You can make a very pretty arrangement by mixing the two of them.









But what about the edibles?

The artichoke is alive but beaten down by rain and freezing. When we get to our last frost date, I'll pull back all the tattered leaves. Strawberries are also looking pretty bad but in reality, gearing up for a comeback.


A stray habenero in the greenhouse. Pepper bushes love heat, and don't take off until the hottest part of summer. But once up, I find them remarkably tough, often surviving the mild freezes in our unheated greenhouse and limping into the next year still alive.

Any forgotten onions will provide tasty greens through our mild winters.







Cabbage gets sweeter with frost. So do Jerusalem artichokes. I dig up a few of them whenever I feel like it (which given how much work they are and how indifferent I am to them, is pretty rare).

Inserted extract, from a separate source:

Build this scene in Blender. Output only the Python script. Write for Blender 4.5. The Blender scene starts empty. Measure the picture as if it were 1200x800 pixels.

 Arugula just keeps giving. This plant is the offspring of our summer crop. A few leaves at a time, it spices up salads all winter.

















Miners' lettuce sprouts
The miners' lettuce and nasturtiums are not perennials, but they come back from seed every year.


Fava bean blossoms
These little miners' lettuce sprouts will self-thin to a couple of hardy plants. I think I'll do a story just for them when they're in season. They are pretty, tasty and easy to grow; winners in every way.





And ah, those pretty fava beans. I did not expect to find them in flower mid-January. Here's to pleasant surprises. They are usually grown as cover crops or as food, but they are semi-attractive ornamentals, and also have a lovely, waxy fragrance on warm evenings.

The oyster mushroom log has stopped putting out new growth but the old ones are still edible in soups and as flavoring, though too tough to enjoy on their own.

Of all the bee hives, the healthiest and most active is the Warre. If it stays this prosperous, expect to hear more about it in the coming year. But - it is the only hive with the full south facing exit and a wall behind it, so there may be extenuating circumstances.







 Winter is a good time to see the underlying structure of things.

The fat clusters of buds that stick out on fruit trees are the future blossoms. Thin buds that cling tightly to the stem hold leaves. You need both, so careful not to winter prune away all of your next year's fruit!









Winter or early Spring is when you check your espaliers for shape.I apologize for the clutter in this picture, but hopefully you can see that the tree is growing nicely - balanced branches starting to put out little side spurs where apples will form.




 And who isn't grateful for the Bergenia and the Beauty Berry for giving color at this time of year. I ask nothing else of them, but simply give thanks.